The thing is you tell young uns about radio stations being received from
across the planet and they wave their I phones at you and sneer.


Exactly. The complexity and cost has been moved away from the user's
radio and moved to cell towers, fiber, and communications satellites.
Consequently, the cost of entry into the global telecommunications
"system" has gone *way* down.

To me there is still something magical to know that the same photons that
left the aerial in New Zealand have reached a bit of wire in your garden and
you can hear the results. I guess I'm just being too romantic.


Perhaps, but there is still a need to maintain these systems.

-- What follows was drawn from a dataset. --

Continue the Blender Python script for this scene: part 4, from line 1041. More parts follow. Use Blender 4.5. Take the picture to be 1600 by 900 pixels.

They're
often the only means of communication during major disasters (e.g.
earthquake, hurricane, and etc.) which quite often takes down the
communications systems needed for cell phones.

With regard to computers, well when I could see I buit the zX81 kit and it
worked. That is a pretty amazing thing as is learning to actually write
software on it. Next came the Spectrum, and a Memotech, a sam and an Atari 8
bit etc. but really the poor folk these days do not get so excited about
computers as they never get their hands dirty unless they learn it at
school. there is something good about learing it at your own speed.


This is somewhat true. But there are things happening like FIRST
robotics competitions and cool cheap computers (with actual GPIO
interfaces!). I've got a Raspberry Pi, a Pi 2, two Pi 3, and a Pi Zero.
All of them cost $25 to $30 except for the Zero which sells for a mere
$5. This credit card sized single board computer is aimed squarely at
education, but it's also a hardware hacker's dream because of its
computing power, wealth of hardware interfaces, and its low cost.

The best part is that it's a non-profit so any money they make goes
towards building Raspberry Pi computers to send overseas to areas of the
world where computers are too expensive for schools to buy.

https://www.raspberrypi.org/

it all went weird when C came along with its abstract concepts. I didmanage
to get a compiler for many older languages running on the old Spectrum.
C Modulo 2 Forth, Fortran, and many others. Python seems to be the thing
for the home right now, but I seem to have a hard time with syntax now I
cannot see as the indenting and all the extra quotes, and other symbols are
hard to rember.


I went from Basic to Fortran 77 to C to C++ with a bit of Java at one
point.

C++ is still a huge industry standard (that's what I use every day at
work). Python is a great "scripting" language and is supposed to be
easy for new users to learn. But in general I understand jumping from
language to language can be a pain due to different required syntax.